May 11, 1979: Our flummoxed mayor hastily proposes a new city ordinance to shut down a theatrical play, The Sex Surrogate, at the Jolly Trolley Casino on the Strip. This one-woman show features a nude Marilyn Chambers, 27, onstage dispensing graphic sexual advice to audience members.
May 12, 2009: Presumably some locals are still mourning the death, a month prior, of former Vegas resident Marilyn Chambers, 56, who passed away in Santa Clarita, California. Her epitaph could have read: She definitely did it her way.
May 13, 1935: 180,000 black bass are shipped from Utah to stock the new lake formed by Boulder Dam.
May 14, 1998: At 82, consummate Vegas entertainer Frank Sinatra, who also did it his way, dies in Los Angeles.
May 15, 1954: On our city’s 49th birthday, “actor and would-be gender changeling,” John “Bunny” Breckenridge, 50, who is planning an upcoming sex-change operation in Denmark, arrives here “in a Cadillac convertible that matches the gray in his snappy sports jacket.”

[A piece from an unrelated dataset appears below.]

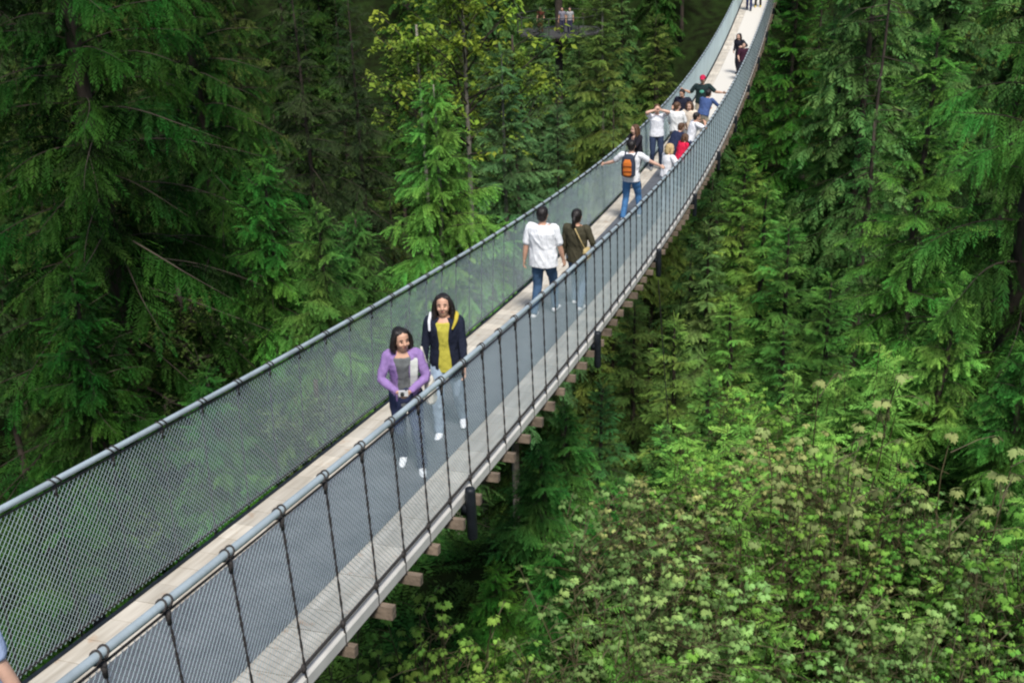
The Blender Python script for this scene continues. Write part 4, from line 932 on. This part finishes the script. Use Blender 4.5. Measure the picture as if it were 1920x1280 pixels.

May 16, 1967: Students at Culley Elementary School have successfully launched a live mouse (a “mousetronaut”) in the nose cone of a small rocket.
May 17, 1967: Two Marines, Cpl. Robert Green and Pfc. George Montgomery, have been killed this month in Vietnam, bringing the total to 11 local young men killed there this year.
May 18, 1922: District Attorney Harley Harmon says he has the names of Ku Klux Klan members residing in Southern Nevada.
May 19, 1988: Accused of bilking more than $1 million from followers in a scam using “biblical scriptures,” Dove Ministries Pastor Duke DuVall is indicted by a grand jury.
May 20, 1930: With federal funds for Boulder Dam headed our way, area citizens create a vigilance committee to deal with the predictable influx of “fly-by-nights, ex-jailbirds, and real-estate schemers.”
May 21, 1949: The Roxie Club on Boulder Highway, “that little retreat in the cottonwoods where unattached males make nightly trips to visit the hostesses, or waitresses, or whatever they are called,” is being shut down.
May 22, 1929: A teacher-pupil romance a year ago results in marriage when Raby Newton, “a teacher who has the affections of the young people of Las Vegas High School,” marries his former student, Margaret Moffat.
May 23, 1947: Suddenly It’s Spring, starring Paulette Goddard, is at the El Portal Theater on Fremont Street.
May 24, 1928: Twenty-four seniors, a record number, graduate from Las Vegas High.
May 25, 1906: A newspaper ad promises to “sweeten and cleanse your system effectually, when bilious or constipated, with Syrup of Figs.”
May 26, 1976: Ronald Reagan, at the Sahara Hotel, says, “Americans are hungry for a spiritual revival. If we get Washington out of the classroom, we might get God back in.”
May 27, 1917: Sheriff Sam Gay arrests Rodric Loring on “the charge of insanity for having queer hallucinations about German flying machines coming after him.”
May 28, 1958: Billed as “the Anatomic Bomb,” burlesque stripper Lili St. Cyr is appearing at the El Rancho Vegas.
May 29, 1941: “Sneaking ghouls too depraved to be described enter Woodlawn Cemetery and destroy the Memorial Day floral decorations on graves of veterans, overturning headstones, and tearing American flags into unsightly rags.”
May 30, 1930: The Athletic Club sponsors a Memorial Day baseball game “that the colored boys win against the white team, 4-1.”
May 31, 1994: Two pairs of “urbanized” peregrine falcons live here, one pair on a ledge at the Aladdin Hotel, the other atop the Las Vegas Hilton.